桃花師匠には2018年に文化放送のナイターオフ期間に放送していた「シバハマラジオ」をきっかけに、もう5年以上お世話になっており、久しぶりにトークイベントが出来る!とそれはそれは楽しみな予定になった。
お客様の前で桃花師匠とトークをするのは楽しみ。客として通っていた池袋演芸場の楽屋に入れてもらえるのも楽しみ。桃花師匠の落語を舞台袖でこっそり聞くのもすごく楽しみ。
けれども……何せ“表現する職業同士としての、パフォーマンス”とのことで、自分1人で高座に上がる時間が15分以上、用意されていたのだ。南沢奈央さんは、名だたる噺家さんに落語を教わっている本格派。私に噺を覚える記憶力や上下振り分ける技術などあるはずもなく……。
前回、お江戸日本橋亭でイベントをやらせてもらった際は、“オカリナ漫談”と称して、オカリナの音色をブリッジにし、ラジオあるあるを披露してお茶を濁したのだった。再度そんな無謀な挑戦をする気持ちもなく、とにかく自分には何が出来るか悩み抜いた。

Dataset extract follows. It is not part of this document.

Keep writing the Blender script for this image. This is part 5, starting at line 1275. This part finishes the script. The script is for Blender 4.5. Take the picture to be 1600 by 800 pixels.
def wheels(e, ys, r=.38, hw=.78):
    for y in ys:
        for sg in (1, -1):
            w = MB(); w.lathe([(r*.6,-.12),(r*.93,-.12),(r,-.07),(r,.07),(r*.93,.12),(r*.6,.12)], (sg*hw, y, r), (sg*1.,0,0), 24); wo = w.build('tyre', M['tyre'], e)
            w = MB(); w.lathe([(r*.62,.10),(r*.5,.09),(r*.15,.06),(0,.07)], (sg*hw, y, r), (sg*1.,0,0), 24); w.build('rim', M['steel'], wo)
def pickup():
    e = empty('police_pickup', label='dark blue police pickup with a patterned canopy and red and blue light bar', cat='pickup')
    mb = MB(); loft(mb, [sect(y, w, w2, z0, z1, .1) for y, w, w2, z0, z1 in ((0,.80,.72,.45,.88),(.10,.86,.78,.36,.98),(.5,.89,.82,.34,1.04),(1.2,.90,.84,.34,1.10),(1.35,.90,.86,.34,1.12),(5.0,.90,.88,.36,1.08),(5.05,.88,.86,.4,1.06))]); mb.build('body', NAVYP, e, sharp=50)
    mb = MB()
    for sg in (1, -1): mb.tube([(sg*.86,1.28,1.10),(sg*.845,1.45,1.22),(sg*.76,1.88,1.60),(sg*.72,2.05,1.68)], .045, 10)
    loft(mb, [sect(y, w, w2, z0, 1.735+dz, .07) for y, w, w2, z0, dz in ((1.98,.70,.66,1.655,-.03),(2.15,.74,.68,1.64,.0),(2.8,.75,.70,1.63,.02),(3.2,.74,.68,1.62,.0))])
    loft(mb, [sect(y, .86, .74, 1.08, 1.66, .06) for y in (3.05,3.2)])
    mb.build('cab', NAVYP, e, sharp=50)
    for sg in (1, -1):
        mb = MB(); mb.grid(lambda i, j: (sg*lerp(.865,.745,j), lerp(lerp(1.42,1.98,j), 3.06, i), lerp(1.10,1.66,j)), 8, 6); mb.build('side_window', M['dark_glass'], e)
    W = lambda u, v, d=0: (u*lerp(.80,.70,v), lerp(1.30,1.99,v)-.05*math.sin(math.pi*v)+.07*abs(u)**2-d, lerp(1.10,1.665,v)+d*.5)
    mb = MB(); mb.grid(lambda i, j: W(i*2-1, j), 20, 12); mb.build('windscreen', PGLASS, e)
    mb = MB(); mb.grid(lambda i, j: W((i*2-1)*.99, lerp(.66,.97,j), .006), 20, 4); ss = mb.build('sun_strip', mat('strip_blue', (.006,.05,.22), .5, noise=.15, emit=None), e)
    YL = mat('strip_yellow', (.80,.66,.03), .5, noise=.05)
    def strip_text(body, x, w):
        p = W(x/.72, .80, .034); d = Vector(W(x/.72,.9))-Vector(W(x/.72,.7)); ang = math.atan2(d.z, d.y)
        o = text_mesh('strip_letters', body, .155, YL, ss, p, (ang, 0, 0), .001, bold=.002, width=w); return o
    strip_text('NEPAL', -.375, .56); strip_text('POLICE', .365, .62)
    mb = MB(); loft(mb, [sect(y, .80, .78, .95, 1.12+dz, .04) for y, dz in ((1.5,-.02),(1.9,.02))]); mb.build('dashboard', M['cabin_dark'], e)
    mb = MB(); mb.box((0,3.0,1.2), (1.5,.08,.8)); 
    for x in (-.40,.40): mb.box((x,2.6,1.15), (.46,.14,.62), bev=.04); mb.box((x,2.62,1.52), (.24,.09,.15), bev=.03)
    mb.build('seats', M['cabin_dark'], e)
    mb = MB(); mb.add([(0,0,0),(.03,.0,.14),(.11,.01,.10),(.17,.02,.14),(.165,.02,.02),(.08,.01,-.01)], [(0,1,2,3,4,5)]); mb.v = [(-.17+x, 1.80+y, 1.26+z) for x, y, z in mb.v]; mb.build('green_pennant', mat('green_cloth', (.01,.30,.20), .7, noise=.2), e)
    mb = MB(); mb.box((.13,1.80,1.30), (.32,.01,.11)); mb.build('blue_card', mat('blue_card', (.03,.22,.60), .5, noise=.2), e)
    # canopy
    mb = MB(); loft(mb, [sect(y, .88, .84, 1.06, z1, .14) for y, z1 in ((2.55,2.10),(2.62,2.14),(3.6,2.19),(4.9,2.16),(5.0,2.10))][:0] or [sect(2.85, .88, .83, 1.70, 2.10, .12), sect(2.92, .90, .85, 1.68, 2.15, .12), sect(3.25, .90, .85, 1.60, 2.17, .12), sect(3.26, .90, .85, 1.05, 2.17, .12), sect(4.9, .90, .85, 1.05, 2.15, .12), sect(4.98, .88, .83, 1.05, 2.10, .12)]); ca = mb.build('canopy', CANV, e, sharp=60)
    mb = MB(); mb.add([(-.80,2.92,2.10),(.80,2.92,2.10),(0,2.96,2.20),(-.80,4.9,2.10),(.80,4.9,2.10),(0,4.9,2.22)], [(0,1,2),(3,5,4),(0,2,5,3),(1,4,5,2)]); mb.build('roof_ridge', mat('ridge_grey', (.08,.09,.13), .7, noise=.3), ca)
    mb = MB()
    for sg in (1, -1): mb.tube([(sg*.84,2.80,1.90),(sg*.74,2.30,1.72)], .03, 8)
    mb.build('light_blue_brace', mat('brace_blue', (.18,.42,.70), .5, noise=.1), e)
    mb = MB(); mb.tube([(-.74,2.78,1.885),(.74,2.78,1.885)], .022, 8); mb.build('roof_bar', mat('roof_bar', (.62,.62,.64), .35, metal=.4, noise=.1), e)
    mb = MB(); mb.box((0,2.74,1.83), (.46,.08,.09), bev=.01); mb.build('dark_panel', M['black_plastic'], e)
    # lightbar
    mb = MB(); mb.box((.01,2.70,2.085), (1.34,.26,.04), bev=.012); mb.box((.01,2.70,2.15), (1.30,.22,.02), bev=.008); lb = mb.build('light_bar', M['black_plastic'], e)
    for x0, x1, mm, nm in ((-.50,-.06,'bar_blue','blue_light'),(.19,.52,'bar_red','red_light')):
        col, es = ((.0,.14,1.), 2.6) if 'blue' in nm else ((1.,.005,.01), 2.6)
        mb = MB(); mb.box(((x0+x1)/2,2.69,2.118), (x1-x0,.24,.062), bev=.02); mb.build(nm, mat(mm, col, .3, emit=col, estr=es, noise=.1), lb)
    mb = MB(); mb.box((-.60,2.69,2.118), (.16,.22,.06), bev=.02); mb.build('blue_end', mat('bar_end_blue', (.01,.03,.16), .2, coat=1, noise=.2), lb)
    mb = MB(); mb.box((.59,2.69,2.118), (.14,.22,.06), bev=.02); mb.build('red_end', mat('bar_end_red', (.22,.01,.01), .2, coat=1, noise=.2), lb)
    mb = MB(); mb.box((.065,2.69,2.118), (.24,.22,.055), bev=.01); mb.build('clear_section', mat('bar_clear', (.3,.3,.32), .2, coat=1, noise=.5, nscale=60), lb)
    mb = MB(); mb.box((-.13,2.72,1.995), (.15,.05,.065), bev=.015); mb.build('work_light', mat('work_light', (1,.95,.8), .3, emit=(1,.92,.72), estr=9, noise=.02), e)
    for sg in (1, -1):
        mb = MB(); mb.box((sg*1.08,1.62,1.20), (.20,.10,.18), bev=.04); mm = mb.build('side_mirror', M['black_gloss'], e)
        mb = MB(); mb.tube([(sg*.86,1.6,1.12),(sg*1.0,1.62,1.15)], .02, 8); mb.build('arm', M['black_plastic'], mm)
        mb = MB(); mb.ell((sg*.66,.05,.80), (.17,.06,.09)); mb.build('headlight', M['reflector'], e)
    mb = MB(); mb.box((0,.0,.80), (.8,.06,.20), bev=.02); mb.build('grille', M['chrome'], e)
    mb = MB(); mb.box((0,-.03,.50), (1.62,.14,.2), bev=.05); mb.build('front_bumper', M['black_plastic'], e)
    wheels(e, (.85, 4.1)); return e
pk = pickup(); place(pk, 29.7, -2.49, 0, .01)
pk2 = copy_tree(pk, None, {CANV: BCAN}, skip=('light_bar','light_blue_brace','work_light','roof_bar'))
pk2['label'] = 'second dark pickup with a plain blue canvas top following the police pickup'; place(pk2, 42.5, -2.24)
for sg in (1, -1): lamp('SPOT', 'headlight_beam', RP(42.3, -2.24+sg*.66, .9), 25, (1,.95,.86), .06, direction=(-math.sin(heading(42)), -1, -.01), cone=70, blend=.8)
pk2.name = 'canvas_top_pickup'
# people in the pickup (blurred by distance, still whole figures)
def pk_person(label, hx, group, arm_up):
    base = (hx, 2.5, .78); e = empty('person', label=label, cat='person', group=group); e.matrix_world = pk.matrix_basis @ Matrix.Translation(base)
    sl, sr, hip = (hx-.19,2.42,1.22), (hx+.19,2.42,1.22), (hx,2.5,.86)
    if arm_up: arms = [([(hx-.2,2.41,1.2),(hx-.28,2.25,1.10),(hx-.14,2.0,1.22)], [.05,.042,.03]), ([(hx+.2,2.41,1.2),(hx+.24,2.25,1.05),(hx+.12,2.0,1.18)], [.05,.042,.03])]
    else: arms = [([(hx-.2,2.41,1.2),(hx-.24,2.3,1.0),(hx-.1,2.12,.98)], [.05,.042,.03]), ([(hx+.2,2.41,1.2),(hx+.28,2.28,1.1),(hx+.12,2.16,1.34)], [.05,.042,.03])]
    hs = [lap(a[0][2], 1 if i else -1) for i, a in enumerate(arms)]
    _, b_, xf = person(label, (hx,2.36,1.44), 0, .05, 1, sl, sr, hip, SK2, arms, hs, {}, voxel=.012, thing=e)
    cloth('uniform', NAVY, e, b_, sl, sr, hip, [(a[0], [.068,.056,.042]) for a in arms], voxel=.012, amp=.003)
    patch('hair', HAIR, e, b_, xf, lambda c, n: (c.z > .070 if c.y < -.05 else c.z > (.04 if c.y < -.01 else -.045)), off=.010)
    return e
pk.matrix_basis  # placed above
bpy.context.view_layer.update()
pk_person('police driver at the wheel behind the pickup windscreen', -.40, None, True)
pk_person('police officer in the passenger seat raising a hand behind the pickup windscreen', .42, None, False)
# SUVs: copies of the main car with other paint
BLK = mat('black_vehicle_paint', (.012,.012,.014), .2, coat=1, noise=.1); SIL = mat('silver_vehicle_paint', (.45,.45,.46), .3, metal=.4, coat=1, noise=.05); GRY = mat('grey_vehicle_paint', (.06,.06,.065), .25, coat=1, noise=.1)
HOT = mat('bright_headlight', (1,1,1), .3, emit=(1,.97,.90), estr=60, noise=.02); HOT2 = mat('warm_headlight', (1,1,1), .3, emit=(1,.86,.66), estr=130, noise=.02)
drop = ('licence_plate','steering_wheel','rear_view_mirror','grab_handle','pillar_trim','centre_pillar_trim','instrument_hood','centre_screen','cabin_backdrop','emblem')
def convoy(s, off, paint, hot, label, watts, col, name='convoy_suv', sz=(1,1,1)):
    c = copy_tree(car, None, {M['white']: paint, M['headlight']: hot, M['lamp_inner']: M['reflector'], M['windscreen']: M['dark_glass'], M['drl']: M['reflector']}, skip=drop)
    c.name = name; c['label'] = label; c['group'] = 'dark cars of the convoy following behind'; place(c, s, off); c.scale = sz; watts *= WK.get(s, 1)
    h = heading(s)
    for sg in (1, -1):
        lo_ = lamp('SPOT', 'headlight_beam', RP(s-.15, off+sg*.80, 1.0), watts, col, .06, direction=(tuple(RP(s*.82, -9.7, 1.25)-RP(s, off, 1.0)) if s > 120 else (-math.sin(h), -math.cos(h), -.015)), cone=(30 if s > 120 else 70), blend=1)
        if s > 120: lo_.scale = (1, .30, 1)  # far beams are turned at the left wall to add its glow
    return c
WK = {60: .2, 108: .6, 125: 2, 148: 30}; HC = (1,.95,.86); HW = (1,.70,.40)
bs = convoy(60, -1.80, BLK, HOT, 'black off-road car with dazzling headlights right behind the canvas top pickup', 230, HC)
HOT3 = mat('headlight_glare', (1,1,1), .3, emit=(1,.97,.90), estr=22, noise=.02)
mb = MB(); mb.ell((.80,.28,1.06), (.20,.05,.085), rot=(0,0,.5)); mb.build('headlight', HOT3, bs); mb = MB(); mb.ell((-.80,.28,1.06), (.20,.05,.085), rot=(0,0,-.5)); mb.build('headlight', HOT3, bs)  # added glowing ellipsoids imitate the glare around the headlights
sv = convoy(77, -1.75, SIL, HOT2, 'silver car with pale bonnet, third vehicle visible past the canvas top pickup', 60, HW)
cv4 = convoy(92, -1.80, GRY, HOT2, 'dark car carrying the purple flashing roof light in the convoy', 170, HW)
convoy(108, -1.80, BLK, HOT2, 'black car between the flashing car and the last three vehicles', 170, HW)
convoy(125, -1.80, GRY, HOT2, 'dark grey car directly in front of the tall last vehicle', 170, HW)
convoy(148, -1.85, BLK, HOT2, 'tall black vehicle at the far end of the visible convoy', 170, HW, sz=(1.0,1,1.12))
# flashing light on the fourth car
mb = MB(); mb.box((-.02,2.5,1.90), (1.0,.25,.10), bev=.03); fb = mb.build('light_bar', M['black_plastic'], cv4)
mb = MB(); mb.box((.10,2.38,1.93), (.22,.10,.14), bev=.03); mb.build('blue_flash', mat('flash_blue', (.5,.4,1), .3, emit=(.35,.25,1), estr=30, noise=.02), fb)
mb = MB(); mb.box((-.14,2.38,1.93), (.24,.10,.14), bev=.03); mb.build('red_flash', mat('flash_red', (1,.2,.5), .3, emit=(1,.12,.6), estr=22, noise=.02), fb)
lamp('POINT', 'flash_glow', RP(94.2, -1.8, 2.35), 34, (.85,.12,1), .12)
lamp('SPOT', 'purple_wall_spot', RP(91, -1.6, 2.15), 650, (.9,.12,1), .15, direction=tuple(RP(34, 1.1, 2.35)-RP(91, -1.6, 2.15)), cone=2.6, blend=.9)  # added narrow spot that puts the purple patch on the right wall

落語に明るい知人らに相談などをしながら、落語に挑戦…!とは銘打たず、小噺をすることで落ちついた。登場人物が多いと、私の技術ではお客様を混乱させてしまうと思い、なるべく登場人物が少ない噺。西川の個性を少しでも乗っけられる噺。全ての条件が合致したのが、年末に演じられることが多い夫婦愛を描いた「芝浜」であった。
ちなみに小噺でも何でもない、落語会や寄席の最後・トリでかけられることの多い大ネタである。
この話はあくまでフィクションとし、架空のラジオ局で働く架空のアナウンサー・西川文子が、芝浜の舞台でもある浜松町周辺で、有名ラジオパーソナリティー野村くにまるさんのお財布を拾う話を作った。「芝浜」の有名なサゲ(=噺のオチの部分)「……また夢になるといけねえ」に展開を持ってゆくのがとにかく大変だったこと……!
本番当日は優しい優しいお客様に見守られながら、独特な時間を過ごさせていただいた。ライトを浴びながら、人の笑顔を見られることの幸福たるや、忘れられない光景となった。